PHOTO: NI YOU-CHUN, LIBERTY TIMES
Hong Kong star Chow Yun-fat (周潤發), who plays protagonist Li Mu-bai in Crouching Tiger, was probably the first one to expose Lee's authorial intervention in the movie. "As you know, Li Mu-bai is Ang Lee," Chow said at the film's HK premiere.
In Lee's previous films, especially in his "Father knows Best" family dramas, the leading male role is typically a well-intentioned, yet bumbling and fundamentally clueless figure. In Crouching Tiger, however, Lee seems to have sloughed off the awkward charm of his previous characters and jumped into the skin of a sword-wielding, love-tormented martial arts hero juggling the affections of two heroines.
Lee admits that the film was probably the first time he dealt with desire and anxiety.
"In Taoism, dragon and tiger symbolize emotions and desires, respectively. One must tame the dragon and the tiger to vanquish desire, so that one can achieve the Tao," Lee has said in describing the film.
Li Mu-bai faces just such a dilemma in the film. On one hand he represses feelings for Yu Siu-lien (Michelle Yeoh, 楊紫瓊), while on the other he lectures the wild and petulant Jen (Zhang Ziyi, 章子怡). At the same time though, he feels the tug of desire for both.
The women in Crouching Tiger emerge with the strongest characters: the tough, calm, rational Yu Siu-lien and the daring, willful and brilliant Jen. The two roles, according to Lee, were inspired by his wife. "My wife's personality is more like Siu-lien. But she also has a bold and rebellious side, as in Jen's character," said Lee.
Lee is quick to hand credit to his wife, Lin Hui-chia (
"She is very independent, and decisive, whereas I am more irresolute. In our house, she sets the rules and I follow," Lee has been quoted as saying.
During a Q&A session at Crouching Tiger's US release, Lee again let down his guard: "I'm more interested in tough women. Maybe because I'm not very macho, so fragile women don't usually intrigue me."

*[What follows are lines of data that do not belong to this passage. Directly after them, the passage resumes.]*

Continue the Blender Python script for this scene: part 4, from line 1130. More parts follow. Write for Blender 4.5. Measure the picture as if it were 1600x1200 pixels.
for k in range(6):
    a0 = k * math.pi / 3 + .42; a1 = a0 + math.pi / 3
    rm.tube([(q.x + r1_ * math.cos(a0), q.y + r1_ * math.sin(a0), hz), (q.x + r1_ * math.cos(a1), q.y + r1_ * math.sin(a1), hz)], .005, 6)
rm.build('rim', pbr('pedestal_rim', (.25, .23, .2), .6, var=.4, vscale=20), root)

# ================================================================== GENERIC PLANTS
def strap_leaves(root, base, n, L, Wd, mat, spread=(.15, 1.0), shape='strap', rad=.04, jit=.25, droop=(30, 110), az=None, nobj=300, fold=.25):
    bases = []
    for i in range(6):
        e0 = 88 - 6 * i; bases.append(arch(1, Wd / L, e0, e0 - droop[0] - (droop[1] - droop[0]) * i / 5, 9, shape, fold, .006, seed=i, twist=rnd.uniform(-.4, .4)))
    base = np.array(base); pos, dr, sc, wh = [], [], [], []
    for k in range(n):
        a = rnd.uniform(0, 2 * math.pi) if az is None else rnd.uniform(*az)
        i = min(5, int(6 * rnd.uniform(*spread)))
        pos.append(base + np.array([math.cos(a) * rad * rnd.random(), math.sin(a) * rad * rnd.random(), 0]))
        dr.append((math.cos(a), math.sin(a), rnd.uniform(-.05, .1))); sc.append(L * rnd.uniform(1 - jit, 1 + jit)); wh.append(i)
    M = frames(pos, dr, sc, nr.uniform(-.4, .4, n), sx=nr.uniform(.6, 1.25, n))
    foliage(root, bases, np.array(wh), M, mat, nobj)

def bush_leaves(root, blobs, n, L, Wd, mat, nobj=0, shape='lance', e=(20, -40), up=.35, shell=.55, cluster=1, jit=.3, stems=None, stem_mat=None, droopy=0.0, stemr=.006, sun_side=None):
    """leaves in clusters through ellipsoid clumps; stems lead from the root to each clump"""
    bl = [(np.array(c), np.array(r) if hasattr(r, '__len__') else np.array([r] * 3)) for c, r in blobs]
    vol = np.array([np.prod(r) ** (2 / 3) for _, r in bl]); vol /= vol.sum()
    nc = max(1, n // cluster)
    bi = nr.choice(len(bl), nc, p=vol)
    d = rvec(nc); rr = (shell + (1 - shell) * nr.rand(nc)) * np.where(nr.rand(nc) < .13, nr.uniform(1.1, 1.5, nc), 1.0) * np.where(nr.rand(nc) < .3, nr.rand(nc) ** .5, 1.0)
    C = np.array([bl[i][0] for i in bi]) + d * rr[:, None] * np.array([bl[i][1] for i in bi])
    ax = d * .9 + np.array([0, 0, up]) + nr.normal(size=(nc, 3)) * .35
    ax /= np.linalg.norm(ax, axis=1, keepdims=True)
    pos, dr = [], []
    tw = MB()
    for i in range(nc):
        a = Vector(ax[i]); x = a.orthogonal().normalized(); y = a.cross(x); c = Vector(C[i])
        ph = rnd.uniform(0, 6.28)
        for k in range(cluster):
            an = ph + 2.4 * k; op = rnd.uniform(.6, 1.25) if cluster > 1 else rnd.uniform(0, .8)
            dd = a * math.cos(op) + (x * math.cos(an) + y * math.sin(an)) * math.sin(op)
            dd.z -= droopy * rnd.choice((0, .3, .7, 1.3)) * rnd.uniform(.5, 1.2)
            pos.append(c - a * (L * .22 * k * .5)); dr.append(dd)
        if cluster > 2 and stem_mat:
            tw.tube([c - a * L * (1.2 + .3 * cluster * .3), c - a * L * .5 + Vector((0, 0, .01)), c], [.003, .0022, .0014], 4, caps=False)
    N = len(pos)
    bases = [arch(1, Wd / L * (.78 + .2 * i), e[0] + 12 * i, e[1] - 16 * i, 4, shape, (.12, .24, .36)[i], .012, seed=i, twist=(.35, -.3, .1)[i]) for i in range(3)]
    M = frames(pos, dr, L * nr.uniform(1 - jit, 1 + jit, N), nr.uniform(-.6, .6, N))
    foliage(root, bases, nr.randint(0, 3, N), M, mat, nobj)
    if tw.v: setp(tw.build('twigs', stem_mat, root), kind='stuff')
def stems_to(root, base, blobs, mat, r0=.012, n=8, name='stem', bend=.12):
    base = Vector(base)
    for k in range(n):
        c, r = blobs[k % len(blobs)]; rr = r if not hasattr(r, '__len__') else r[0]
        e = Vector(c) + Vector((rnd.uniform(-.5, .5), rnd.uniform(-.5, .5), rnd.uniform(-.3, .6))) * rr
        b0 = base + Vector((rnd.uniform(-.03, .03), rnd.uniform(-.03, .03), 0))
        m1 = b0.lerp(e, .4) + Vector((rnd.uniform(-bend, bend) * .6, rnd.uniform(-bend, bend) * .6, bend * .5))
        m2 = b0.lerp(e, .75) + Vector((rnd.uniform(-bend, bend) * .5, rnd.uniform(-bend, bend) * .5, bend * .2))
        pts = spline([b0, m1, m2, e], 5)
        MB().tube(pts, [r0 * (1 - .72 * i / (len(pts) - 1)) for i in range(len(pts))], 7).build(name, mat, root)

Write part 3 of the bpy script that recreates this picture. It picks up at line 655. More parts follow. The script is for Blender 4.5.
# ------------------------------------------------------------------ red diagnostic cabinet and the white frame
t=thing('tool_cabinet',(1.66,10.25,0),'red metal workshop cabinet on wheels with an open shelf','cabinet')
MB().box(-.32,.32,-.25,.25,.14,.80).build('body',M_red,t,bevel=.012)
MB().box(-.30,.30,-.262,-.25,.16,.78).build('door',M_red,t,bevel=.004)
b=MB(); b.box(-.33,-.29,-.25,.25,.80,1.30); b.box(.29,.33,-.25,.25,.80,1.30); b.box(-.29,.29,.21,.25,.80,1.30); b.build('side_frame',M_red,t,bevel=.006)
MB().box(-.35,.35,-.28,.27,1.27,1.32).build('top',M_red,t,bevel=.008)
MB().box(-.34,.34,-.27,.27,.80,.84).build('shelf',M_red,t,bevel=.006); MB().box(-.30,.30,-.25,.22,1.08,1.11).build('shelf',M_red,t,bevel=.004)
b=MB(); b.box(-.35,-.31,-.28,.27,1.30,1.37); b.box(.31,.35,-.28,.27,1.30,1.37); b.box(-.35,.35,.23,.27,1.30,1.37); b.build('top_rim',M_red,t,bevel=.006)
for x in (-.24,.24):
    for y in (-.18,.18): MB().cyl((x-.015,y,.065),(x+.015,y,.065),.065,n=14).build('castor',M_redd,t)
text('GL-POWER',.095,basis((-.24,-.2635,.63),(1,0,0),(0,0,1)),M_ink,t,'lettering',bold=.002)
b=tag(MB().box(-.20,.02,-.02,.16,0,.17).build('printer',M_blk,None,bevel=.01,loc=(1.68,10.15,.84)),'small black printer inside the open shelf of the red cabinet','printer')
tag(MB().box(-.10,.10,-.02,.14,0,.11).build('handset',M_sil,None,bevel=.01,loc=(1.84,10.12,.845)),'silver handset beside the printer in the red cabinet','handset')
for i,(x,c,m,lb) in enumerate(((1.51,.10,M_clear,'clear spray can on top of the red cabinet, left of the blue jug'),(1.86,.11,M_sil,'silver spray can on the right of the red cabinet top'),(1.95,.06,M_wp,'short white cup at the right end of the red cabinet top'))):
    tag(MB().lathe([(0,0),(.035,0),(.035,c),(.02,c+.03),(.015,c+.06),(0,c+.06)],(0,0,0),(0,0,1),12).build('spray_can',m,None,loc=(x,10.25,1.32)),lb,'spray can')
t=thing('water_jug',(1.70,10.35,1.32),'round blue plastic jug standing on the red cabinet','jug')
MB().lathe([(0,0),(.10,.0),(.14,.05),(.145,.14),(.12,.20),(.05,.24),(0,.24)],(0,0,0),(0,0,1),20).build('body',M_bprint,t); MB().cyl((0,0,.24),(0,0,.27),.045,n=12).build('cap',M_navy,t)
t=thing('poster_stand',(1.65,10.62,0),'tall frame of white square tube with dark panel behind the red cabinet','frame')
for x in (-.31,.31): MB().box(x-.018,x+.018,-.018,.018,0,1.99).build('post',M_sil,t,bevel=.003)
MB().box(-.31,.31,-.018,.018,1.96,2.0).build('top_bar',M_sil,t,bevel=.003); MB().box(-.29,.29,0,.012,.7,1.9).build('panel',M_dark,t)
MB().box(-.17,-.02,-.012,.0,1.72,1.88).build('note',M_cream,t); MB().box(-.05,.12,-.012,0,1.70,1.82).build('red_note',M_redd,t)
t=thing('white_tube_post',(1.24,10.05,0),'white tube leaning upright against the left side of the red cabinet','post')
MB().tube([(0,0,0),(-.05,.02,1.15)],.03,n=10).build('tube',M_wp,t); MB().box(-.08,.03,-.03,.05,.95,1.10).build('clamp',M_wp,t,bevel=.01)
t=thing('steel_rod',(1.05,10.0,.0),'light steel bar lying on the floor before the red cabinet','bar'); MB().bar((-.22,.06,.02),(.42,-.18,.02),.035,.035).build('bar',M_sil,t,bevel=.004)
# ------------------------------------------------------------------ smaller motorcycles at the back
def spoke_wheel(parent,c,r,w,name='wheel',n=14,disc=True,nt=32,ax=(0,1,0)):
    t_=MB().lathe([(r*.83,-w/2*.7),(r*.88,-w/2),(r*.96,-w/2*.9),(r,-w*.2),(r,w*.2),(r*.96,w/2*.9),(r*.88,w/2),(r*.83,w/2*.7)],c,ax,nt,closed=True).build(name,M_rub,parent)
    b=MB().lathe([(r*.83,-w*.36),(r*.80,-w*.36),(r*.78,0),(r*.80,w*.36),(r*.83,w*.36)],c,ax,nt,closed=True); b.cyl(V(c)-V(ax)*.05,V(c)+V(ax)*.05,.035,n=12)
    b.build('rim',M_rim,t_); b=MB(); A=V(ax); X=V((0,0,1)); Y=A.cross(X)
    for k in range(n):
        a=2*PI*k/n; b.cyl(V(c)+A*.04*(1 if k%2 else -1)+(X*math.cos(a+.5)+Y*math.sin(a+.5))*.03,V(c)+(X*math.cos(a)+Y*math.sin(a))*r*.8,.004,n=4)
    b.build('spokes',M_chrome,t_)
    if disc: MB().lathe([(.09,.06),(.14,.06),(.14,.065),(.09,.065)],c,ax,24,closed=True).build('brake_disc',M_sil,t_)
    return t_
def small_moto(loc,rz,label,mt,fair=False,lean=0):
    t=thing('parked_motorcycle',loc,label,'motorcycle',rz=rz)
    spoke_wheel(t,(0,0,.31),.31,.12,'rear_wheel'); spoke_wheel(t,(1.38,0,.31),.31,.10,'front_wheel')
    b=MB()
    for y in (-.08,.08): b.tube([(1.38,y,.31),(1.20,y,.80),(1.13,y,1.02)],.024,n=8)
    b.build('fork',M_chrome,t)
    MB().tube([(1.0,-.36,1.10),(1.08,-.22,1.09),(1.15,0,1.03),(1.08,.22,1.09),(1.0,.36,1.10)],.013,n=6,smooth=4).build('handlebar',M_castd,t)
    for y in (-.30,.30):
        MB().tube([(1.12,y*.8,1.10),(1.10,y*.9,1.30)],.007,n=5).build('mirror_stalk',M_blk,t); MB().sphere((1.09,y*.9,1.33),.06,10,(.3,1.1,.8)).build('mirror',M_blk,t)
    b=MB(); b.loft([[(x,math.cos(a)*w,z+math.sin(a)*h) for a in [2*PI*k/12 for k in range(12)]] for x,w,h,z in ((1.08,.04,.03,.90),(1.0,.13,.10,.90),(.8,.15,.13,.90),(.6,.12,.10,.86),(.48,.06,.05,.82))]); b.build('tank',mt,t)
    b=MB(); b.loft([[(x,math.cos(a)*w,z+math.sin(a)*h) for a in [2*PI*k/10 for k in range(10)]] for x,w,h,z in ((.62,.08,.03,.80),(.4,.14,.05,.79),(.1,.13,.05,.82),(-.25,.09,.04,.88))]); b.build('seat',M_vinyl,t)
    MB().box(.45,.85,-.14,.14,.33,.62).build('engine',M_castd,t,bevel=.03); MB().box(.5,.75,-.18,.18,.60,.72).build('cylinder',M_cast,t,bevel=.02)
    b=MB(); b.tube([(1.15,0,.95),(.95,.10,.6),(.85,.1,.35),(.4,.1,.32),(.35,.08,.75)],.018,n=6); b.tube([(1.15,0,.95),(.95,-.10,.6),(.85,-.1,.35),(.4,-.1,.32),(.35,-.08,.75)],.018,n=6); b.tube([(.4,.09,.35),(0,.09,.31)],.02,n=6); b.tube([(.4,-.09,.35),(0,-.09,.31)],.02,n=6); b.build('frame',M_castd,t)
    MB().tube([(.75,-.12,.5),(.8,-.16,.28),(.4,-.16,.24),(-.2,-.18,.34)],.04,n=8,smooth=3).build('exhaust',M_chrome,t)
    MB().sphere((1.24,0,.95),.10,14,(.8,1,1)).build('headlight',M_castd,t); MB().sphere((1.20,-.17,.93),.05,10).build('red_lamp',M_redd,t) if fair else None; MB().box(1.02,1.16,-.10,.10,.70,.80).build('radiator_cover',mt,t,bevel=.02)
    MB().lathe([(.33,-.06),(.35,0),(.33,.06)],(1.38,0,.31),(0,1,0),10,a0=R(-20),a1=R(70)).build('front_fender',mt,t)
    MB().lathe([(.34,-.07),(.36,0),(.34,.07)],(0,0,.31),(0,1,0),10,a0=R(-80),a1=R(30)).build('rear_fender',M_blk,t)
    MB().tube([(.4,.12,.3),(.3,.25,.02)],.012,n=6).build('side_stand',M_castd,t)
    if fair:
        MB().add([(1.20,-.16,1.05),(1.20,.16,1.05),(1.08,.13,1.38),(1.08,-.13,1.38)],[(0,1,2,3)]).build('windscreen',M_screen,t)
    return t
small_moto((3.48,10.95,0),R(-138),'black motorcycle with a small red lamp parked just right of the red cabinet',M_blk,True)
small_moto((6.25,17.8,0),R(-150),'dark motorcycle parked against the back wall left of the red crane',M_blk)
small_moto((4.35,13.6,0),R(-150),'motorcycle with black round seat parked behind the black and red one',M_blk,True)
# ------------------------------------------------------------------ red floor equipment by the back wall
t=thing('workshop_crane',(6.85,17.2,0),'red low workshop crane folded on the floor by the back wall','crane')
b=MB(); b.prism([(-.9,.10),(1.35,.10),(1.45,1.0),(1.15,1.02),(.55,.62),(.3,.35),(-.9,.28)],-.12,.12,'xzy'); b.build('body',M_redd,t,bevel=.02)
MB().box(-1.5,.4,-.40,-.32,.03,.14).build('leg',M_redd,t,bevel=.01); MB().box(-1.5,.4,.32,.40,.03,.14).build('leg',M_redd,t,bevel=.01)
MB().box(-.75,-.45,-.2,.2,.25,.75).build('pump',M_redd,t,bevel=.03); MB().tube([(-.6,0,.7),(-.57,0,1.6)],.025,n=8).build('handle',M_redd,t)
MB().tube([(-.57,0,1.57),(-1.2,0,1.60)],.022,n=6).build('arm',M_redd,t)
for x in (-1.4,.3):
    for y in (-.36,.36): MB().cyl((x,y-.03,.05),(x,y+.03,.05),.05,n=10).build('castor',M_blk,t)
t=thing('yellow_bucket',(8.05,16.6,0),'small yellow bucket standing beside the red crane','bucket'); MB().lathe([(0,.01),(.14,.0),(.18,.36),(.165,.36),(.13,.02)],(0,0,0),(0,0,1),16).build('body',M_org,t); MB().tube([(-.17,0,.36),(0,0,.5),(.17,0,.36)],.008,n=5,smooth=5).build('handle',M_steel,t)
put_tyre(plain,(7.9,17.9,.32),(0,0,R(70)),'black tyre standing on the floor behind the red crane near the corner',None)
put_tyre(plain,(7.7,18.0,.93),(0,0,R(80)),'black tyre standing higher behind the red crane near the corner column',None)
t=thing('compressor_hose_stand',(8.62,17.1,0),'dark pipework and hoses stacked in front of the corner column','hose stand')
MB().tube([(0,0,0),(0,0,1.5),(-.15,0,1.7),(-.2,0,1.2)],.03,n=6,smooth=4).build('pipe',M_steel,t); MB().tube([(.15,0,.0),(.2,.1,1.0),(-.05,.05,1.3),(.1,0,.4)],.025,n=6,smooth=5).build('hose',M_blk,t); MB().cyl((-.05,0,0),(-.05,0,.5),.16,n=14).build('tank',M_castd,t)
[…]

Crouching Tiger was also a chance for Lee to give expression to his fantasies about ancient China and martial arts and dabble in the stock techniques of the kung fu genre. He mixes stunning long and close shots in the first fight scene, as Yu Siu-lien and Jen run up and down walls and jump from roof to roof. He transforms a bamboo grove into a poetic battlefield in which the actors fight on the top end of bamboo stalks. And through clever use of wires, he makes the actors defy gravity.
"Learning to shoot a martial arts film was a lot of fun," Lee said in an interview in Taipei at the Golden Horse Awards. "Before, I have been like a good student when making films, being careful at every step. Now after the experience of Crouching Tiger, I would like to take bigger strides in the future," he said.
Indeed, five weeks ago Lee just finished a US$2 million five-minute BMW commercial which involves a high-speed car chase. Lee is clearly in the film industry's big league now. No wonder his wife likes to tease him by saying, "whatever he couldn't achieve in his childhood, he can now try to achieve with his films."